**Recorded data:**
Start

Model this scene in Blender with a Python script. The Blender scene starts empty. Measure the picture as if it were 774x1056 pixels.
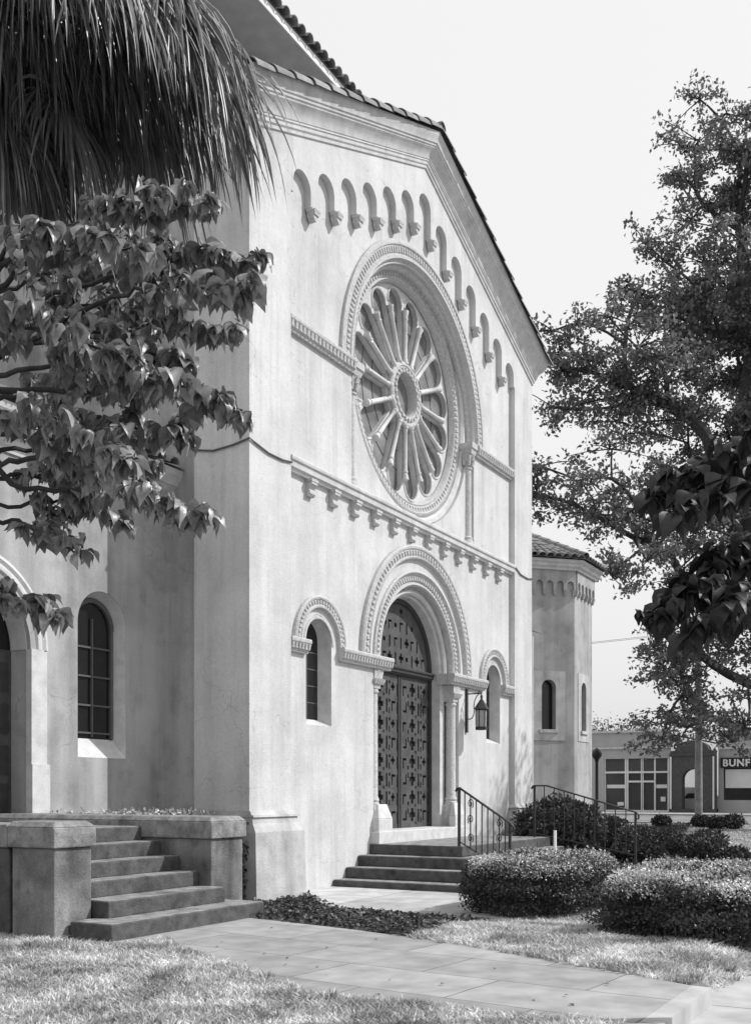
import bpy, math, random
import numpy as np
from math import pi, sin, cos, sqrt, atan2, radians
from mathutils import Vector, Matrix
from mathutils.geometry import tessellate_polygon

random.seed(7); RNG = np.random.default_rng(7)
scene = bpy.context.scene
col = scene.collection

# ------------------------------------------------------------------ camera
FPX, PX, PY = 1090.0, 387.0, 817.0            # focal length and horizon, in pixels of the 774 x 1056 photograph
TH = atan2(613, 1090)
CX, CY, CZ = -13.5716, -9.9162, 1.5
cam = bpy.data.cameras.new('camera'); camo = bpy.data.objects.new('camera', cam); col.objects.link(camo)
camo.location = (CX, CY, CZ)
camo.rotation_euler = (pi/2, 0, TH - pi/2)
cam.sensor_fit = 'HORIZONTAL'; cam.sensor_width = 36.0
cam.lens = 36.0*FPX/774.0
cam.shift_x = 0.0
cam.shift_y = (PY - 528.0)/774.0
cam.clip_start = 0.1; cam.clip_end = 3000
scene.camera = camo
FV = Vector((cos(TH), sin(TH), 0)); RV = Vector((sin(TH), -cos(TH), 0))
def at(x, y, D):
    "world point seen at photo position x, y at depth D metres"
    return Vector((CX, CY, CZ)) + D*(FV + RV*(x-PX)/FPX + Vector((0, 0, 1))*(PY-y)/FPX)

# ------------------------------------------------------------------ light
SUN = Vector((.42, -.60, .70)).normalized()
elev = math.asin(SUN.z); azim = atan2(SUN.x, SUN.y)
w = bpy.data.worlds.new('World'); scene.world = w; w.use_nodes = True
nt = w.node_tree; bg = nt.nodes['Background']
sky = nt.nodes.new('ShaderNodeTexSky'); sky.sky_type = 'NISHITA'; sky.sun_disc = False
sky.sun_elevation = elev; sky.sun_rotation = azim
sky.dust_density = 6.0; sky.air_density = 1.6; sky.ozone_density = 0.5
# black-and-white film sees mostly the blue of the sky: use that channel as the grey value, softened by summer haze
bw = nt.nodes.new('ShaderNodeSeparateColor'); nt.links.new(sky.outputs[0], bw.inputs[0])
hz = nt.nodes.new('ShaderNodeMath'); hz.operation = 'POWER'; hz.inputs[1].default_value = .10; nt.links.new(bw.outputs[2], hz.inputs[0])
h2 = nt.nodes.new('ShaderNodeMath'); h2.operation = 'MULTIPLY'; h2.inputs[1].default_value = 6.2; nt.links.new(hz.outputs[0], h2.inputs[0])
nt.links.new(h2.outputs[0], bg.inputs[0])
bg.inputs[1].default_value = 0.13
sl = bpy.data.lights.new('sun', 'SUN'); sl.energy = 4.2; sl.angle = radians(.6); sl.color = (1, 1, 1)
so = bpy.data.objects.new('sun', sl); col.objects.link(so)
so.rotation_euler = SUN.to_track_quat('Z', 'Y').to_euler()
vs = scene.view_settings
vs.view_transform = 'Standard'; vs.look = 'None'; vs.gamma = 1; vs.exposure = -0.04; vs.use_curve_mapping = False
scene.render.resolution_x = 750; scene.render.resolution_y = 1024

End

**What the task requires:** Reproduce the whole listing above word for word, but not its pictures.

**Solution for this task:**
Model this scene in Blender with a Python script. The Blender scene starts empty. Measure the picture as if it were 774x1056 pixels.
import bpy, math, random
import numpy as np
from math import pi, sin, cos, sqrt, atan2, radians
from mathutils import Vector, Matrix
from mathutils.geometry import tessellate_polygon

random.seed(7); RNG = np.random.default_rng(7)
scene = bpy.context.scene
col = scene.collection

# ------------------------------------------------------------------ camera
FPX, PX, PY = 1090.0, 387.0, 817.0            # focal length and horizon, in pixels of the 774 x 1056 photograph
TH = atan2(613, 1090)
CX, CY, CZ = -13.5716, -9.9162, 1.5
cam = bpy.data.cameras.new('camera'); camo = bpy.data.objects.new('camera', cam); col.objects.link(camo)
camo.location = (CX, CY, CZ)
camo.rotation_euler = (pi/2, 0, TH - pi/2)
cam.sensor_fit = 'HORIZONTAL'; cam.sensor_width = 36.0
cam.lens = 36.0*FPX/774.0
cam.shift_x = 0.0
cam.shift_y = (PY - 528.0)/774.0
cam.clip_start = 0.1; cam.clip_end = 3000
scene.camera = camo
FV = Vector((cos(TH), sin(TH), 0)); RV = Vector((sin(TH), -cos(TH), 0))
def at(x, y, D):
    "world point seen at photo position x, y at depth D metres"
    return Vector((CX, CY, CZ)) + D*(FV + RV*(x-PX)/FPX + Vector((0, 0, 1))*(PY-y)/FPX)

# ------------------------------------------------------------------ light
SUN = Vector((.42, -.60, .70)).normalized()
elev = math.asin(SUN.z); azim = atan2(SUN.x, SUN.y)
w = bpy.data.worlds.new('World'); scene.world = w; w.use_nodes = True
nt = w.node_tree; bg = nt.nodes['Background']
sky = nt.nodes.new('ShaderNodeTexSky'); sky.sky_type = 'NISHITA'; sky.sun_disc = False
sky.sun_elevation = elev; sky.sun_rotation = azim
sky.dust_density = 6.0; sky.air_density = 1.6; sky.ozone_density = 0.5
# black-and-white film sees mostly the blue of the sky: use that channel as the grey value, softened by summer haze
bw = nt.nodes.new('ShaderNodeSeparateColor'); nt.links.new(sky.outputs[0], bw.inputs[0])
hz = nt.nodes.new('ShaderNodeMath'); hz.operation = 'POWER'; hz.inputs[1].default_value = .10; nt.links.new(bw.outputs[2], hz.inputs[0])
h2 = nt.nodes.new('ShaderNodeMath'); h2.operation = 'MULTIPLY'; h2.inputs[1].default_value = 6.2; nt.links.new(hz.outputs[0], h2.inputs[0])
nt.links.new(h2.outputs[0], bg.inputs[0])
bg.inputs[1].default_value = 0.13
sl = bpy.data.lights.new('sun', 'SUN'); sl.energy = 4.2; sl.angle = radians(.6); sl.color = (1, 1, 1)
so = bpy.data.objects.new('sun', sl); col.objects.link(so)
so.rotation_euler = SUN.to_track_quat('Z', 'Y').to_euler()
vs = scene.view_settings
vs.view_transform = 'Standard'; vs.look = 'None'; vs.gamma = 1; vs.exposure = -0.04; vs.use_curve_mapping = False
scene.render.resolution_x = 750; scene.render.resolution_y = 1024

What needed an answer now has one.